The providers of large volume of soft loans, of late, have started changing the stance on terms of lending to Bangladesh. They are trying to make the terms of their lending relatively hard on the plea that the country has reached the lower middle-income country (MIC) status.
Two leading multilateral lending institutions, the World Bank (WB) and the Asian Development Bank (ADB) have already made their intention clear about hardening the terms of their future loans to Bangladesh.
The largest bilateral source of foreign assistance, Japan, has proposed to raise the rate of interest of some of its future loans to 7.0 per cent, Finance Minister AMA Muhith told reporters after his meeting with the Kyle Peters, senior vice-president of the WB, in Dhaka last week.
The loans received from Japan so far have been the cheapest.

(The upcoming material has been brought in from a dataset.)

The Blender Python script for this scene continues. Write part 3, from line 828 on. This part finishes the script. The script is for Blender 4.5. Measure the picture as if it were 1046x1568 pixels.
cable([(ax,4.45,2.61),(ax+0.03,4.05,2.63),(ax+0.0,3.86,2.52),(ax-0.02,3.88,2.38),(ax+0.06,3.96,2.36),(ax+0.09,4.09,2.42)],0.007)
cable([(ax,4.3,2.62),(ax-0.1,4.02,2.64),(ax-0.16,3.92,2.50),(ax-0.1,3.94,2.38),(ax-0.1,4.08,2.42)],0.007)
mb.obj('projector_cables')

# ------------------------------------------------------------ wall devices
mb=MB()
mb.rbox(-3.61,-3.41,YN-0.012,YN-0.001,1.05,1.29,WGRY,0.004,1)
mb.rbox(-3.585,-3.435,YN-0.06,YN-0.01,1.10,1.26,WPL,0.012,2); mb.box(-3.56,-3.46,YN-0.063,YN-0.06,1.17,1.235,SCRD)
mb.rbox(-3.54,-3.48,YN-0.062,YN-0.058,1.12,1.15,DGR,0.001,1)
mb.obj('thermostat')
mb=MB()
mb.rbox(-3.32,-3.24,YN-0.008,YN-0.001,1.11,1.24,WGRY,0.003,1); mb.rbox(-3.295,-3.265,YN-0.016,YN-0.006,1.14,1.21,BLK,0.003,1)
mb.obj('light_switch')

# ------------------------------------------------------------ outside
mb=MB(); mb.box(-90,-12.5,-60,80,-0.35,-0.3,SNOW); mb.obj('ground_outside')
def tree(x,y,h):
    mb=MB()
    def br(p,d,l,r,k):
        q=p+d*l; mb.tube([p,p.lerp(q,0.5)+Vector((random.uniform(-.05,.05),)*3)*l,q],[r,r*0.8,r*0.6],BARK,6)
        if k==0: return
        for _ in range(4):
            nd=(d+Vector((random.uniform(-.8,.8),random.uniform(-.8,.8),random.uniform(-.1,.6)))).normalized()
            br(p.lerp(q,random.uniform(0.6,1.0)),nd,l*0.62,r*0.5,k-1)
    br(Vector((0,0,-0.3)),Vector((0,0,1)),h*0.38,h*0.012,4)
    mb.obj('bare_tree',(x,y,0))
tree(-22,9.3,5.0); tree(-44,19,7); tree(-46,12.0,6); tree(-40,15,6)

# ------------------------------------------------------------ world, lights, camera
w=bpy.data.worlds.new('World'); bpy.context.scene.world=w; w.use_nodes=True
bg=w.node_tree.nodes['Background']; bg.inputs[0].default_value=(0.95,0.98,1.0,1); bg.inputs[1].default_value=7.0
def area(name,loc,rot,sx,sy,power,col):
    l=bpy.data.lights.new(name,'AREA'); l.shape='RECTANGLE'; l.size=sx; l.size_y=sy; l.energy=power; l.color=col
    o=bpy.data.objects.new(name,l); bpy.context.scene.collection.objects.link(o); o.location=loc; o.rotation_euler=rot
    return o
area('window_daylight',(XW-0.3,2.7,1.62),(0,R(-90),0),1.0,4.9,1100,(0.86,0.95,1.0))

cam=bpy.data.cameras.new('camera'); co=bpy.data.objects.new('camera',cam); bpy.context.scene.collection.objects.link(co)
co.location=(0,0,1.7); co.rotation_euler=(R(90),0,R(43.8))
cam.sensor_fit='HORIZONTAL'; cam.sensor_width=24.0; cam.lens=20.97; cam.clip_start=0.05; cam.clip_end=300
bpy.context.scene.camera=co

The lender has been charging a nominal 0.1 per cent interest with a repayment period of 50 years.
The loans from the International Development Assistance (IDA), the soft-lending arm of the WB, carry a service charge of 0.75 per cent, with a repayment period of 38 years.
The soft assistance extended by the Asian Development Fund (ADF) of the ADB does also carry lower rate of interest. Bangladesh is receiving a blend of loans-from ADF and OCR (ordinary capital resources). In the case of ADF loan the rate of interest is 2.0 per cent and repayment period is 25 years with a grace period of five years. The interest of OCR loans is fixed on the basis of quasi-market rate.  
The finance minister told newsmen that he had raised serious objection to the proposal made by Japan as the timing for a change in loan terms, according to him, was not proper.
Mr. Muhith may also have to cajole donors like WB and ADB not to harden their respective loan terms.
However, the fact remains that the finance minister was well aware of the possible developments following the country reaching the lower MIC status.  
He knew that donors would be unwilling to extend loans to Bangladesh on easy terms once the latter graduates to a lower MIC or MIC status.
It is, indeed, a dilemma for a resource-strapped country like Bangladesh. The low-income or least developed country (LDC) status is viewed more as a stigma and the policymakers were justifiably eager to rid the country of that.   
There is no denying that the elevation of the status brightens the image of the country internationally. However, for obvious reasons, the government of the day has been trying to take political mileage out of it. And the ruling party men have been beating the drum along the same line.
However, the tradition of sharing the glory of success with the predecessors is almost unknown in this part of the world despite the fact that all governments--- there have been, of course, variations in the level of contributions--- have contributed to the growth of economy and consequent rise in per capita income.
But the policymakers should have reasons to be worried about the terms and conditions of future development aid flow. The propensity among the large donors to increase rates of interest of the loans does have all the potential to mar the sense of elation being observed among a section of policymakers.
If a country like Japan wants to raise the rate of interest to 7.0 per cent from almost no-interest on loans given by it to Bangladesh, it is truly a very ominous sign. In fact, the rate is more than that of commercial borrowing.
However, Japan is unlikely to raise the rate to such a high level, finally. But the proposal itself is likely to create discomfort among the policymakers.
The lending terms on the part of the WB is likely to change. But it may not be that harsh given the fact that Bangladesh is yet far from reaching the MIC status.
The terms of lending is not an unimportant issue for Bangladesh since its debt burden, which until now remains at a manageable level, is going to bulge in the near future.
For a good number of cost-intensive large projects, the country is on the way of borrowing from both hard and soft sources. The repayment of the Russian loans taken against the Roopur Nuclear power project alone side by side the scheduled servicing of other official foreign debts might create pressure on the reserve.
However, the situation with foreign debt repayment continues to be comfortable. According to the central bank data, Bangladesh until June 30 2013 had a foreign debt of over $23 billion, most part of which had come as project assistance. The amount is equivalent to little more than 18 per cent of the GDP. The annual debt-service requirement equals to around 4.0 per cent of the total export revenue income of the country.
The situation may not be as comfortable in the future. Caution needs to be exercised in taking loans and it would be better to avoid hard-term ones.